----- AVAILABLE DATA
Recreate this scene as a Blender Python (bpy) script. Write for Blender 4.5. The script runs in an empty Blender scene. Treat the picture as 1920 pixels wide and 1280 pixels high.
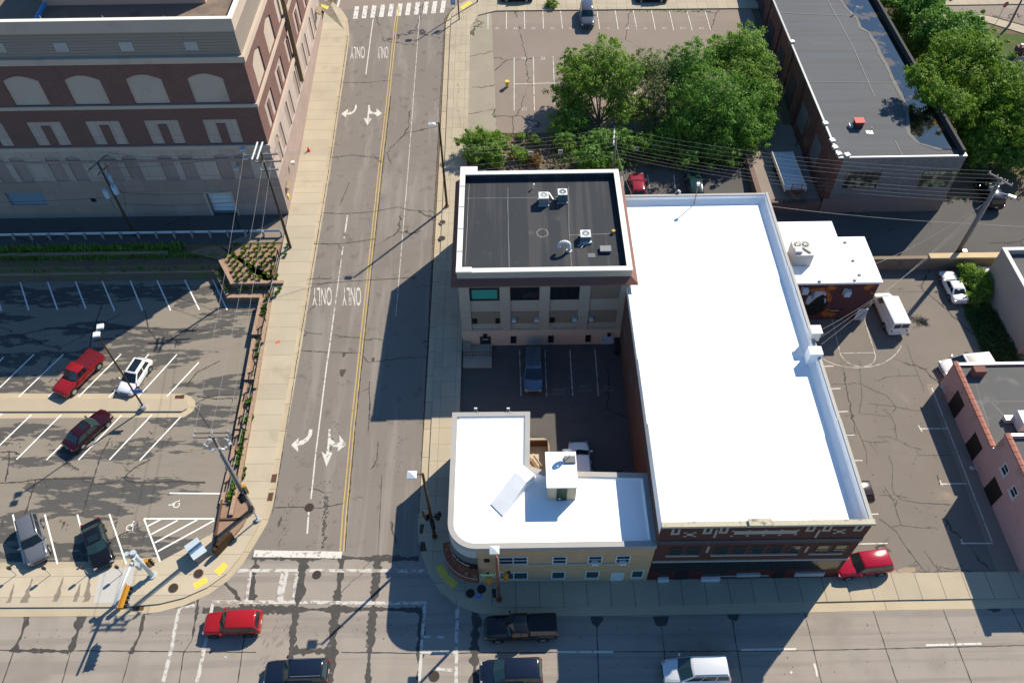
import bpy, bmesh, math, random
from mathutils import Vector, Matrix, noise
random.seed(11)
SC = bpy.context.scene
COL = SC.collection
PI = math.pi
# ---------------------------------------------------------------- survey: the camera and the street slope
F, H, TH, ROLL = 1522.0, 65.0, math.radians(50.97), math.atan(0.0149)
FW = Vector((0, math.cos(TH), -math.sin(TH)))
UP = Vector((0, math.sin(TH), math.cos(TH)))
CAM = Vector((0, 0, H))
def ray(x, y):
    u, v = (x-960)/F, (640-y)/F
    c, s = math.cos(ROLL), math.sin(ROLL)
    return FW + Vector((1, 0, 0))*(c*u+s*v) + UP*(-s*u+c*v)
def G(x, y, z=0.0):
    d = ray(x, y); return CAM + d*((z-H)/d.z)
def onX(x, y, X):
    d = ray(x, y); return CAM + d*(X/d.x)
def onY(x, y, Y):
    d = ray(x, y); return CAM + d*(Y/d.y)
KN = [(-600, 0.0), (36, 0.0), (52, 0.7), (77, 2.6), (104, 5.8), (113, 6.3), (900, 14.0)]
def zr(y):
    for (a, za), (b, zb) in zip(KN, KN[1:]):
        if y <= b: return za + (zb-za)*(y-a)/(b-a)
    return KN[-1][1]
def flat(z): return lambda y: z
LOT = flat(0.05)
YARD = flat(0.3)
def S(x, y, zf=zr, dz=0.0):            # point of the photograph carried onto a ground surface
    z = 0.0
    for _ in range(12):
        p = G(x, y, z+dz); z = zf(p.y)
    return Vector((p.x, p.y, zf(p.y)+dz))
def SS(pts, zf=zr, dz=0.0): return [S(x, y, zf, dz) for x, y in pts]

# ---------------------------------------------------------------- materials
MATS = {}
def nd(nt, t, **k):
    n = nt.nodes.new(t)
    for a, v in k.items():
        if a.startswith('i_'): n.inputs[a[2:].replace('_', ' ')].default_value = v
        else: setattr(n, a, v)
    return n
def newmat(name):
    m = bpy.data.materials.new(name); m.use_nodes = True
    nt = m.node_tree; b = nt.nodes['Principled BSDF']
    return m, nt, b
def rgba(c): return (c[0], c[1], c[2], 1.0)
def mixc(nt, fac, a, b, mode='MIX'):
    n = nt.nodes.new('ShaderNodeMix'); n.data_type = 'RGBA'; n.blend_type = mode
    for s, v in ((0, fac), (6, a), (7, b)):
        if hasattr(v, 'is_output'): nt.links.new(v, n.inputs[s])
        elif s == 0: n.inputs[0].default_value = v
        else: n.inputs[s].default_value = rgba(v)
    return n.outputs[2]
def math_(nt, op, a, b=0.0, c=None):
    n = nt.nodes.new('ShaderNodeMath'); n.operation = op
    for i, v in enumerate((a, b) if c is None else (a, b, c)):
        if hasattr(v, 'is_output'): nt.links.new(v, n.inputs[i])
        else: n.inputs[i].default_value = v
    return n.outputs[0]
def noi(nt, vec, scale, detail=5.0, rough=.55, dist=0.0):
    n = nd(nt, 'ShaderNodeTexNoise'); n.inputs['Scale'].default_value = scale
    n.inputs['Detail'].default_value = detail; n.inputs['Roughness'].default_value = rough
    n.inputs['Distortion'].default_value = dist
    if vec is not None: nt.links.new(vec, n.inputs['Vector'])
    return n.outputs['Fac']
def ramp01(nt, f, lo, hi):
    n = nd(nt, 'ShaderNodeMapRange'); n.interpolation_type = 'SMOOTHSTEP'
    nt.links.new(f, n.inputs[0]); n.inputs[1].default_value = lo; n.inputs[2].default_value = hi
    return n.outputs[0]
def scaled(nt, vec, s):
    n = nd(nt, 'ShaderNodeMapping'); n.inputs['Scale'].default_value = s
    nt.links.new(vec, n.inputs['Vector']); return n.outputs['Vector']
def M(name, col, rough=.85, var=.2, sc=.5, fine=.15, fsc=18, bump=0.0, metal=0.0, spec=.3, patch=None, coat=0.0,
      streak=None, stretch=None, tint=None, cracks=None):
    if name in MATS: return MATS[name]
    m, nt, b = newmat(name)
    tc = nd(nt, 'ShaderNodeTexCoord').outputs['Object']
    v = scaled(nt, tc, stretch) if stretch else tc
    n1, n2 = noi(nt, v, sc, 6), noi(nt, v, fsc, 3, .7)
    f = math_(nt, 'MULTIPLY_ADD', n1, 2*var, 1-var)
    f2 = math_(nt, 'MULTIPLY_ADD', n2, 2*fine, 1-fine)
    f = math_(nt, 'MULTIPLY', f, f2)
    base = col
    if patch:
        for (pc, ps, lo, hi) in patch:
            base = mixc(nt, ramp01(nt, noi(nt, v, ps, 6, .55), lo, hi), base, pc)
    if streak:     # (colour, along-x scale, along-y scale, lo, hi)
        pc, sx, sy, lo, hi = streak
        sv = scaled(nt, tc, (sx, sy, 1))
        base = mixc(nt, ramp01(nt, noi(nt, sv, 1.0, 4, .6), lo, hi), base, pc)
    if cracks:     # (colour, cell scale, width)
        cc, cs, cw = cracks
        vo = nd(nt, 'ShaderNodeTexVoronoi'); vo.feature = 'DISTANCE_TO_EDGE'; vo.inputs['Scale'].default_value = cs
        wv = nd(nt, 'ShaderNodeVectorMath', operation='ADD')
        nn = nd(nt, 'ShaderNodeTexNoise'); nn.inputs['Scale'].default_value = 1.1; nn.inputs['Detail'].default_value = 5
        nt.links.new(tc, nn.inputs['Vector']); nt.links.new(tc, wv.inputs[0]); nt.links.new(nn.outputs['Color'], wv.inputs[1])
        nt.links.new(wv.outputs[0], vo.inputs['Vector'])
        hide = ramp01(nt, noi(nt, tc, .12, 3), .5, .56)
        e = math_(nt, 'MULTIPLY', ramp01(nt, vo.outputs['Distance'], cw, cw*.3), hide)
        base = mixc(nt, e, base, cc)
    comb = nd(nt, 'ShaderNodeCombineColor')
    for i in range(3): nt.links.new(f, comb.inputs[i])
    out = mixc(nt, 1.0, base, comb.outputs[0], 'MULTIPLY')
    nt.links.new(out, b.inputs['Base Color'])
    b.inputs['Roughness'].default_value = rough; b.inputs['Metallic'].default_value = metal
    b.inputs['Specular IOR Level'].default_value = spec
    if coat: b.inputs['Coat Weight'].default_value = coat*.4; b.inputs['Coat Roughness'].default_value = .04
    if bump:
        bn = nd(nt, 'ShaderNodeBump'); bn.inputs['Strength'].default_value = bump; bn.inputs['Distance'].default_value = .05
        nt.links.new(n2, bn.inputs['Height']); nt.links.new(bn.outputs[0], b.inputs['Normal'])
    MATS[name] = m; return m
def MB_(name, c1, c2, mortar, w=.24, h=.08, ms=.012, rough=.9, var=.2, horiz=False, offset=.5, patch=None, sc=.4, rot=0.0):
    """masonry / slabs: horiz False: courses on walls, horiz True: slabs laid on the ground"""
    if name in MATS: return MATS[name]
    m, nt, b = newmat(name)
    tc = nd(nt, 'ShaderNodeTexCoord').outputs['Object']
    sep = nd(nt, 'ShaderNodeSeparateXYZ'); nt.links.new(tc, sep.inputs[0])
    cx = nd(nt, 'ShaderNodeCombineXYZ')
    if horiz:
        nt.links.new(sep.outputs[0], cx.inputs[0]); nt.links.new(sep.outputs[1], cx.inputs[1])
    else:
        nt.links.new(math_(nt, 'ADD', sep.outputs[0], sep.outputs[1]), cx.inputs[0]); nt.links.new(sep.outputs[2], cx.inputs[1])
    br = nd(nt, 'ShaderNodeTexBrick'); br.offset = offset
    nt.links.new(cx.outputs[0], br.inputs['Vector'])
    br.inputs['Color1'].default_value = rgba(c1); br.inputs['Color2'].default_value = rgba(c2); br.inputs['Mortar'].default_value = rgba(mortar)
    br.inputs['Scale'].default_value = 1.0; br.inputs['Mortar Size'].default_value = ms; br.inputs['Mortar Smooth'].default_value = .1
    br.inputs['Brick Width'].default_value = w; br.inputs['Row Height'].default_value = h
    base = br.outputs['Color']
    if patch:
        for (pc, ps, lo, hi) in patch:
            base = mixc(nt, ramp01(nt, noi(nt, tc, ps, 6, .6), lo, hi), base, pc)
    f = math_(nt, 'MULTIPLY_ADD', noi(nt, tc, sc, 6), 2*var, 1-var)
    f = math_(nt, 'MULTIPLY', f, math_(nt, 'MULTIPLY_ADD', noi(nt, tc, 14, 3, .7), .24, .88))
    comb = nd(nt, 'ShaderNodeCombineColor')
    for i in range(3): nt.links.new(f, comb.inputs[i])
    nt.links.new(mixc(nt, 1.0, base, comb.outputs[0], 'MULTIPLY'), b.inputs['Base Color'])
    b.inputs['Roughness'].default_value = rough; b.inputs['Specular IOR Level'].default_value = .25
    MATS[name] = m; return m
def MP_(name, col, rough=.35, metal=0.0, coat=1.0, spec=.5):        # painted / smooth things
    return M(name, col, rough, .04, 1.5, .03, 30, 0, metal, spec, coat=coat)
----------
WHAT TO WORK ON>
Without the pictures, please reproduce each line of the listing above exactly, from the first one through the line bearing "def SS(pts, zf=zr, dz=0.0): return".

SOLUTION TO THIS EXERCISE>
Recreate this scene as a Blender Python (bpy) script. Write for Blender 4.5. The script runs in an empty Blender scene. Treat the picture as 1920 pixels wide and 1280 pixels high.
import bpy, bmesh, math, random
from mathutils import Vector, Matrix, noise
random.seed(11)
SC = bpy.context.scene
COL = SC.collection
PI = math.pi
# ---------------------------------------------------------------- survey: the camera and the street slope
F, H, TH, ROLL = 1522.0, 65.0, math.radians(50.97), math.atan(0.0149)
FW = Vector((0, math.cos(TH), -math.sin(TH)))
UP = Vector((0, math.sin(TH), math.cos(TH)))
CAM = Vector((0, 0, H))
def ray(x, y):
    u, v = (x-960)/F, (640-y)/F
    c, s = math.cos(ROLL), math.sin(ROLL)
    return FW + Vector((1, 0, 0))*(c*u+s*v) + UP*(-s*u+c*v)
def G(x, y, z=0.0):
    d = ray(x, y); return CAM + d*((z-H)/d.z)
def onX(x, y, X):
    d = ray(x, y); return CAM + d*(X/d.x)
def onY(x, y, Y):
    d = ray(x, y); return CAM + d*(Y/d.y)
KN = [(-600, 0.0), (36, 0.0), (52, 0.7), (77, 2.6), (104, 5.8), (113, 6.3), (900, 14.0)]
def zr(y):
    for (a, za), (b, zb) in zip(KN, KN[1:]):
        if y <= b: return za + (zb-za)*(y-a)/(b-a)
    return KN[-1][1]
def flat(z): return lambda y: z
LOT = flat(0.05)
YARD = flat(0.3)
def S(x, y, zf=zr, dz=0.0):            # point of the photograph carried onto a ground surface
    z = 0.0
    for _ in range(12):
        p = G(x, y, z+dz); z = zf(p.y)
    return Vector((p.x, p.y, zf(p.y)+dz))
def SS(pts, zf=zr, dz=0.0): return [S(x, y, zf, dz) for x, y in pts]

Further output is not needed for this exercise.